Iggy's Keltic Lounge
Perhaps the old reputation of the area has become so ingrained in most people's minds that they haven't bothered to even observe what the East Village is like now. A walk down Saint Mark's Place is no longer an opportunity to see how the other side lives; it is an eastward march of shitty souvenir stores, Korean restaurants and sushi joints. True, there are still groups of transient anarchists begging for money to partake in the consumerism that they profess to abhor, and you can still get a bong or maybe even a tattoo, but that's about it. The revolution has been commercialized, and it has been for well over a decade. Hoping to catch a glimpse of the grungy East Village now would be like going to San Francisco with flowers in your hair circa 1986. The times have changed.
The entirety of the Lower East Side has fared more or less the same. However, there are those few little bubbles that continue to exist. They're not dangerous. In fact, they're essentially the same kinds of places I used to visit when I first moved here back in 2001, and before I took part in the exodus to Brooklyn in 2005.
Iggy's Keltic Lounge (132 Ludlow Street, Lower East Side) is perhaps the best example. It's an unpretentious space that harbors no pilgrims in search of the authentic, perhaps because those who drink at Iggy's know that anything priding itself as an authentic facet of the New York landscape becomes a caricature—an entity devoid of authenticity. It's not an institution by any means (it opened in 1999), though it does predate most of the bars contained within the quadrangle of the river, Houston, Allen and Delancey, an area that now has one of the largest bars per block ratios in the city.
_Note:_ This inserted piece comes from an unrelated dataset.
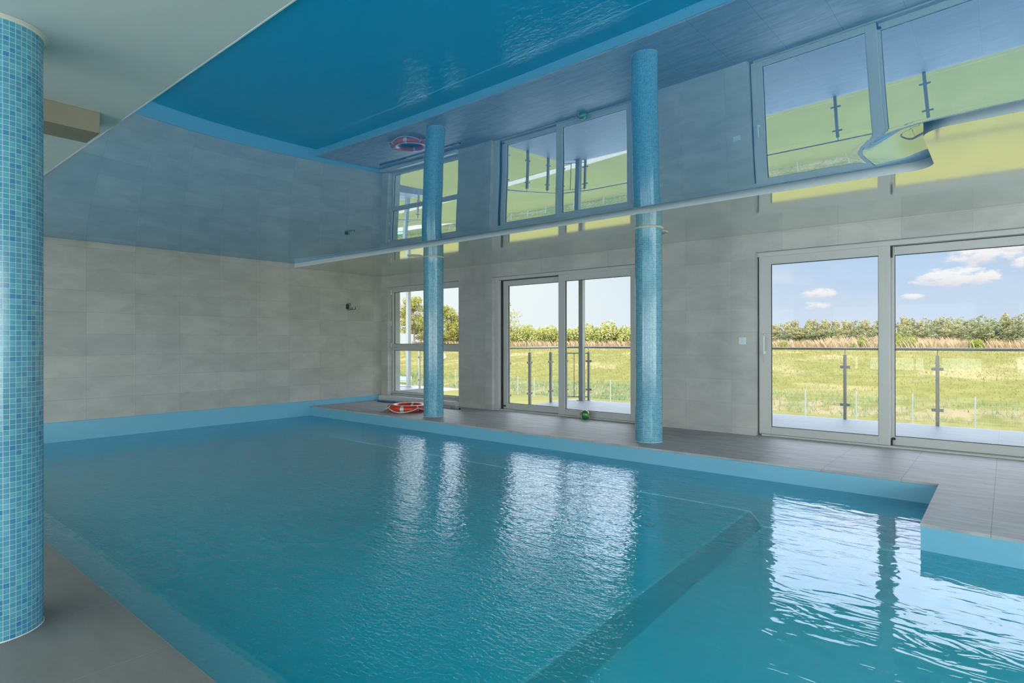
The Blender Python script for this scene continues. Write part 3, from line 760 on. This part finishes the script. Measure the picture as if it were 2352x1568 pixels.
# flowering bushes behind the bank, seen through the middle door and the corner window
bps = []
for k in range(4):
    bs = empty('flowering_bush', (0, 0, 0))
    bl = [(rnd0.uniform(-1.5, 1.5), rnd0.uniform(-.8, .8), rnd0.uniform(1.0, 3.4), rnd0.uniform(.9, 1.5), rnd0.uniform(.9, 1.3)) for _ in range(9)]
    foliage(rnd0, bl, 1500, .19).build('leaves', M_bush, bs)
    foliage(rnd0, [(a_, b_-.1, c_+.1, d_*1.06, e_*1.06) for a_, b_, c_, d_, e_ in bl], 700, .14).build('blossoms', M_bloom, bs)
    MB().tube([(0, 0, -.2), (.1, 0, 1.2), (-.2, 0, 2.4)], .08, 6).build('stems', M_bark, bs)
    bps.append(bs)
bspots = [(-114+1.75*i+rnd0.uniform(-.6, .6), 104+3*(i % 2)+rnd0.uniform(-1, 1), rnd0.uniform(.98, 1.22)) for i in range(44)]
for i, (x, y, s_) in enumerate(bspots):
    o = bps[i % 4] if i < 4 else copy_tree(bps[i % 4])
    o.location = (x, y, gz(x, y)-.1); o.rotation_euler.z = rnd0.uniform(0, 6.28); o.scale = (s_, s_, s_*1.0)
    tag(o, 'cream-blossomed bush in the hedge on top of the bank, seen through the left windows', 'bush', 'flowering hedge on the bank')
M_shrub = leafmat('shrub_leaf', (.19, .23, .04), .35, .8)
for (x, y, s_, lb) in ((-11.2, 99.5, 1.5, 'round green shrub on the bank top, larger one right of the door mullion'), (-16.5, 100, 1.0, 'small green shrub on the bank top close to the door mullion'), (-3.0, 99, .8, 'low pale green shrub on the bank top, rightmost of the three'),
                       (-27.2, 99, .7, 'tiny green shrub on the bank top near the left stile of the right door')):
    o = empty('shrub', (x, y, gz(x, y)-.1)); tag(o, lb, 'shrub', 'shrubs on the bank top')
    bl = [(rnd0.uniform(-.9, .9)*s_, rnd0.uniform(-.5, .5)*s_, rnd0.uniform(.3, 1.2)*s_, .65*s_, .6*s_) for _ in range(6)]
    foliage(rnd0, bl, 900, .12).build('leaves', M_shrub, o)
    MB().tube([(0, 0, -.1), (0, 0, .8*s_)], .04, 6).build('stem', M_bark, o)

# two tall open trees
def big_tree(x, y, H_, label, seed, spread=3.6, n=3200):
    rn = random.Random(seed)
    o = empty('tall_tree', (x, y, gz(x, y)-.1)); tag(o, label, 'tree', 'tall trees on the bank')
    tk = MB().tube([(0, 0, 0), (.15, 0, H_*.3), (-.1, .1, H_*.6), (0, 0, H_*.92)], .2, 8, rfn=lambda f: .26*(1-.85*f)); bl = []
    for i in range(30):
        zz = H_*(.18+.76*i/30); a = rn.uniform(0, 6.28); L_ = spread*(1.0-.72*(i/30)**1.6)*rn.uniform(.75, 1.15)
        tip = (L_*math.cos(a), L_*math.sin(a), zz+rn.uniform(.1, .9)); tk.tube([(0, 0, zz-.5), (tip[0]*.5, tip[1]*.5, zz), tip], .05, 5, rfn=lambda f: .08*(1-.8*f))
        for f in (.45, .72, 1.0): bl.append((tip[0]*f+rn.uniform(-.3, .3), tip[1]*f, zz+(tip[2]-zz)*f+rn.uniform(-.5, .5), 1.2*(1.3-.6*f), .85))
    foliage(rn, bl, n, .17).build('crown', M_bush2, o); tk.build('trunk', M_bark, o)
    return o
M_bush2 = leafmat('open_tree_leaf', (.25, .235, .06), .35, .7)
big_tree(-111.5, 96, 12.2, 'tall leafy tree seen through the corner window left of the column', 21, 5.6, 12000)
big_tree(-104, 100, 9.8, 'shorter leafy tree partly behind the first column, seen in the corner window', 22, 4.4, 9000)
big_tree(-88.5, 101, 11.2, 'tall sparse tree at the left edge of the middle glass door', 23, 7.6, 3600)

# wire fences on the lawn
def fence(x0, x1, y0, y1, zb, ht, npost, label):
    f = empty('wire_fence', (0, 0, 0)); tag(f, label, 'fence')
    pr = None
    for i in range(npost):
        k = i/(npost-1); x, y = x0+(x1-x0)*k, y0+(y1-y0)*k
        if pr is None:
            pr = MB().box(-.03, -.02, 0, .03, .02, ht+.12).build('post', M_fpost, f); p = pr
        else: p = pr.copy(); col.objects.link(p); p.parent = f
        p.location = (x, y, zb)
    L_ = math.hypot(x1-x0, y1-y0); n = int(L_/.10); mw = MB(); h_ = .0025
    for i in range(n+1):
        k = i/n; x, y = x0+(x1-x0)*k, y0+(y1-y0)*k; mw.quad((x-h_, y-.02, zb+.05), (x+h_, y-.02, zb+.05), (x+h_, y-.02, zb+ht), (x-h_, y-.02, zb+ht))
    for z in [zb+.05+.2*i for i in range(int(ht/.2)+1)]:
        mw.quad((x0, y0-.022, z-.004), (x1, y1-.022, z-.004), (x1, y1-.022, z+.004), (x0, y0-.022, z+.004))
    mw.build('wire_mesh', M_wire, f); return f
fence(-26.15, 8.85, 36.0, 36.0, -3.1, 1.56, 15, 'grey wire mesh fence on the lawn seen through the right-hand door')
fence(-43.5, -26.15, 43.0, 36.0, -3.2, 1.5, 8, 'grey wire mesh fence continuing left, seen through the middle door')

# blue bench on the lawn
bn_ = empty('garden_bench', (-44.9, 37.3, -3.05), R(35)); tag(bn_, 'pale blue slatted bench on the lawn beyond the left terrace', 'bench')
for i in range(4): MB().box(-.75, -.22+.12*i, .43, .75, -.13+.12*i, .455).build('seat_slat', M_benchblue, bn_)
for i in range(3): MB().box(-.75, .26+.03*i, .55+.13*i, .75, .285+.03*i, .65+.13*i).build('back_slat', M_benchblue, bn_)
for s_ in (-.6, .6):
    MB().tube([(s_, -.22, 0), (s_, -.2, .43), (s_, .22, .43)], .025, 6).tube([(s_, .3, 0), (s_, .22, .43), (s_, .34, .95)], .025, 6).build('leg', M_dark, bn_)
What Iggy's provides is an aesthetic of nonchalance, abundant bathroom graffiti, pints of Sierra Nevada for $3 during happy hour, and a few crazy bartenders who become friendly when you treat them like buddies who are grabbing you a beer from the fridge as opposed to people who should be trying to get as many tips as they possibly can in a frenetic blur of appendages and glass.
Iggy's is the type of place that's ignored, perhaps even eschewed, by the newer clusters of bar hoppers who have come to dominate the Lower East Side—people who make more than $80k a year, work too many hours, hate their jobs, fear commitments, drink too much and think too little. They don't notice it because it's not a hip bar parading as a dive. It's just a bar with a small group of regulars and a huge contingency of occasionals. You'll run into yuppies, hipsters, a few punks, some college kids, people who used to live nearby or used to know someone who lived nearby. You may even meet a group from Long Island or Brooklyn or Jersey or Staten Island, a few friends who have stopped in for a pint before they reluctantly head to an apartment party or a fancy dinner or some event taking place in a cocktail lounge that tries to preserve the neighborhood's Jewish history by doing something banal like serving kosher wine or having some vegan, faux-pastrami abomination on the menu. They're meeting their friend at whatever this location happens to be (they want to be supportive, after all), but all they really wanted was a place to get a few beers.
And that's all Iggy's really is. It's not trying to be anything more, and it couldn't be anything else if it tried. It lacks a scene, unless one counts the bartenders' friends, and isn't a local bar because it seems to exist independently of the neighborhood because it's in a neighborhood in which and to which few people and bars really can belong. Iggy's is a bubble from a different era, one that will continue to persevere so long as it never tries to fit in with the fads and ephemera by which it is surrounded.